• _Source material_
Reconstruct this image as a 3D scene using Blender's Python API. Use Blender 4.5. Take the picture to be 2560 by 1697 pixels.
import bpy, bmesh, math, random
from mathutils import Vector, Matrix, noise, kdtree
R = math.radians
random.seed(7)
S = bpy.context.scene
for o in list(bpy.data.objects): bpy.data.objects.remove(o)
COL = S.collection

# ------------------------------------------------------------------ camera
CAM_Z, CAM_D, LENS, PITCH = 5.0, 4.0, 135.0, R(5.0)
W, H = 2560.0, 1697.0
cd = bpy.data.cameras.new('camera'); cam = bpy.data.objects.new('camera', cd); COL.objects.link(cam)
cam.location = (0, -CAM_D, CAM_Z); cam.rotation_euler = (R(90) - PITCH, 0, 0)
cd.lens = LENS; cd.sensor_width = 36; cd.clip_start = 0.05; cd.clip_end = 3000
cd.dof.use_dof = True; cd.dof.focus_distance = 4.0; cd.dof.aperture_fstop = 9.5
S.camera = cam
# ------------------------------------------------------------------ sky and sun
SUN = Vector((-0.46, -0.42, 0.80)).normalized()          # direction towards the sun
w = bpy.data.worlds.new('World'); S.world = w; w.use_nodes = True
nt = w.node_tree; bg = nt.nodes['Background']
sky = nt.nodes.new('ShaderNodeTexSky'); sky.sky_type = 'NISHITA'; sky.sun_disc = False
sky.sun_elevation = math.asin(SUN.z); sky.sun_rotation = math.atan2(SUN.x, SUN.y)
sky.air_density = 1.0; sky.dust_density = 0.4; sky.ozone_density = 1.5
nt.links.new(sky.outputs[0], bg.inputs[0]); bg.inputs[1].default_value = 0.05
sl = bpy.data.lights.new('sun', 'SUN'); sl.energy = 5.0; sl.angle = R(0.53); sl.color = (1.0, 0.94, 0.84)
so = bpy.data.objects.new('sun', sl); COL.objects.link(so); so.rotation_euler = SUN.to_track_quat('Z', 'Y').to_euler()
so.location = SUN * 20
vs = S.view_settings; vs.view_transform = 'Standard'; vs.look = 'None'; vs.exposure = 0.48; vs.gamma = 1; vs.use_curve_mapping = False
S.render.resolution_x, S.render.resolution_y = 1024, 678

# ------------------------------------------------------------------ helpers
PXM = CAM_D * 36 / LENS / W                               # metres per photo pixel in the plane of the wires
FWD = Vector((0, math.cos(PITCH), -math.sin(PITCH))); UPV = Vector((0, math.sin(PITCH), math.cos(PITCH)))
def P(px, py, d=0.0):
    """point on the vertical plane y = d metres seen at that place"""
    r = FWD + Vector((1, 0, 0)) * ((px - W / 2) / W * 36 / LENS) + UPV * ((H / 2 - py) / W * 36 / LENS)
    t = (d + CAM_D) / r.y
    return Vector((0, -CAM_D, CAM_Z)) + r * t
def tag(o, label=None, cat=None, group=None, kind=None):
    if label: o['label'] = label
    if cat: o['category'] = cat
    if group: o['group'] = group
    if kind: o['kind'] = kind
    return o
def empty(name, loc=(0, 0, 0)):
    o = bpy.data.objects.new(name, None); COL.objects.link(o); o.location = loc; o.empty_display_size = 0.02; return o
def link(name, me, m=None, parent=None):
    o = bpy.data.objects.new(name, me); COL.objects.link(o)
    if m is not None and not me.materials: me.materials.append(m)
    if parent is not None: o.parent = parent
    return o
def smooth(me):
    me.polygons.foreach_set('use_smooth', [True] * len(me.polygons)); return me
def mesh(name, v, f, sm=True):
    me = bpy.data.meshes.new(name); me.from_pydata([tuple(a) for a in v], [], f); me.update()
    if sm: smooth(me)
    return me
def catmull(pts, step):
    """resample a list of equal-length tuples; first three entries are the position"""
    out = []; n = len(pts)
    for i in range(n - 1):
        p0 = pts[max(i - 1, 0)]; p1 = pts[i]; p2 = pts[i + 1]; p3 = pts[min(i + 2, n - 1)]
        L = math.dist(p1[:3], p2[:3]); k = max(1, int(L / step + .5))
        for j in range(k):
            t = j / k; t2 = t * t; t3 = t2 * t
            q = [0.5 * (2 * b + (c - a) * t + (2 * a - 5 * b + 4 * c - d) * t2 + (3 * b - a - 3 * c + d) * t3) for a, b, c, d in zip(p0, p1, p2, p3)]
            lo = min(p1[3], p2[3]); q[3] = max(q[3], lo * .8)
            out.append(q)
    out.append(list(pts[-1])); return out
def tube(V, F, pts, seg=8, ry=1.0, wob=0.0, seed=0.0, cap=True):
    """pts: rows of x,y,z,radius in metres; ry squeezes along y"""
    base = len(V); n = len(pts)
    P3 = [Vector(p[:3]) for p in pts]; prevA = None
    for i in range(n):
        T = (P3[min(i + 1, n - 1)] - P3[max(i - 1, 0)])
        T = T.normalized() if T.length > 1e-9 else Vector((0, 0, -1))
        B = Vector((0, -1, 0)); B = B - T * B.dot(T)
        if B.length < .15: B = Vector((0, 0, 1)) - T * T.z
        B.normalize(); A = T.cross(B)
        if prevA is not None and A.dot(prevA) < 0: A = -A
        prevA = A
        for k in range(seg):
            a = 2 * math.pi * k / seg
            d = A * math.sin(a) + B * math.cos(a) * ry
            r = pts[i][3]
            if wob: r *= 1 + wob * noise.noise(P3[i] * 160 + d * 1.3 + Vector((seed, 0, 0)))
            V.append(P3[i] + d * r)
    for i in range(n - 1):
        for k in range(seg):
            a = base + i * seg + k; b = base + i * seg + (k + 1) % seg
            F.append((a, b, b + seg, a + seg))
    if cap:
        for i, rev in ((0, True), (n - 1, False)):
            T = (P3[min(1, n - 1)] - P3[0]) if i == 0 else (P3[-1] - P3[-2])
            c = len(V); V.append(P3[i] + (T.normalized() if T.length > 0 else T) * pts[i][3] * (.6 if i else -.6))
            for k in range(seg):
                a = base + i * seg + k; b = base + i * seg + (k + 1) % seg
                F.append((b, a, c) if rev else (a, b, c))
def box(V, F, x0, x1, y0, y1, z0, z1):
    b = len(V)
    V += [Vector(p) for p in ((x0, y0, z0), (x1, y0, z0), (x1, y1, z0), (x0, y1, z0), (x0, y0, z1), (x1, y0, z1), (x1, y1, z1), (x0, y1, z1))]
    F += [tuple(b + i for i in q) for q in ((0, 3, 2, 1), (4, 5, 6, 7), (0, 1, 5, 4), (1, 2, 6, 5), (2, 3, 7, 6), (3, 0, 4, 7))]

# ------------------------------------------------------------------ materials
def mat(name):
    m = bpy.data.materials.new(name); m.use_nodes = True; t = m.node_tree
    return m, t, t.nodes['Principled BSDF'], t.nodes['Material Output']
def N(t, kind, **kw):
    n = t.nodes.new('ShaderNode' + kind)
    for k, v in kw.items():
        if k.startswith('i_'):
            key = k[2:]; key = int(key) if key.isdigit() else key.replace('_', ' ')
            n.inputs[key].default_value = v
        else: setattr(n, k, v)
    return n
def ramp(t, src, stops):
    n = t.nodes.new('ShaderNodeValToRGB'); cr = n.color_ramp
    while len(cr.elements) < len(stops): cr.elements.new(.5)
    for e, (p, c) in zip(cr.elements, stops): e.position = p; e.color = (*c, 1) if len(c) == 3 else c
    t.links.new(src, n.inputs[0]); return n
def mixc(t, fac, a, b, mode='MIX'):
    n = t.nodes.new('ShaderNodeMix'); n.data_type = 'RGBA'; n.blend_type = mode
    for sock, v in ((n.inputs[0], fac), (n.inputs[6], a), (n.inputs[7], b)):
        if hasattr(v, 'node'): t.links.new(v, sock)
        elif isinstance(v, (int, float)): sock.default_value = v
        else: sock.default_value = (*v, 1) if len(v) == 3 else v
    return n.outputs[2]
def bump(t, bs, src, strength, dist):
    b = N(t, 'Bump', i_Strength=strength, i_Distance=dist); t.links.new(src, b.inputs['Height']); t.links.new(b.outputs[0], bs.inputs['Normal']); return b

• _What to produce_
Only the lines from the start of the data to the line holding "S.render.resolution_x, S.render.resolution_y = 1024, 678" are wanted; return them exactly, both ends included.

• _Solved problem_
Reconstruct this image as a 3D scene using Blender's Python API. Use Blender 4.5. Take the picture to be 2560 by 1697 pixels.
import bpy, bmesh, math, random
from mathutils import Vector, Matrix, noise, kdtree
R = math.radians
random.seed(7)
S = bpy.context.scene
for o in list(bpy.data.objects): bpy.data.objects.remove(o)
COL = S.collection

# ------------------------------------------------------------------ camera
CAM_Z, CAM_D, LENS, PITCH = 5.0, 4.0, 135.0, R(5.0)
W, H = 2560.0, 1697.0
cd = bpy.data.cameras.new('camera'); cam = bpy.data.objects.new('camera', cd); COL.objects.link(cam)
cam.location = (0, -CAM_D, CAM_Z); cam.rotation_euler = (R(90) - PITCH, 0, 0)
cd.lens = LENS; cd.sensor_width = 36; cd.clip_start = 0.05; cd.clip_end = 3000
cd.dof.use_dof = True; cd.dof.focus_distance = 4.0; cd.dof.aperture_fstop = 9.5
S.camera = cam
# ------------------------------------------------------------------ sky and sun
SUN = Vector((-0.46, -0.42, 0.80)).normalized()          # direction towards the sun
w = bpy.data.worlds.new('World'); S.world = w; w.use_nodes = True
nt = w.node_tree; bg = nt.nodes['Background']
sky = nt.nodes.new('ShaderNodeTexSky'); sky.sky_type = 'NISHITA'; sky.sun_disc = False
sky.sun_elevation = math.asin(SUN.z); sky.sun_rotation = math.atan2(SUN.x, SUN.y)
sky.air_density = 1.0; sky.dust_density = 0.4; sky.ozone_density = 1.5
nt.links.new(sky.outputs[0], bg.inputs[0]); bg.inputs[1].default_value = 0.05
sl = bpy.data.lights.new('sun', 'SUN'); sl.energy = 5.0; sl.angle = R(0.53); sl.color = (1.0, 0.94, 0.84)
so = bpy.data.objects.new('sun', sl); COL.objects.link(so); so.rotation_euler = SUN.to_track_quat('Z', 'Y').to_euler()
so.location = SUN * 20
vs = S.view_settings; vs.view_transform = 'Standard'; vs.look = 'None'; vs.exposure = 0.48; vs.gamma = 1; vs.use_curve_mapping = False
S.render.resolution_x, S.render.resolution_y = 1024, 678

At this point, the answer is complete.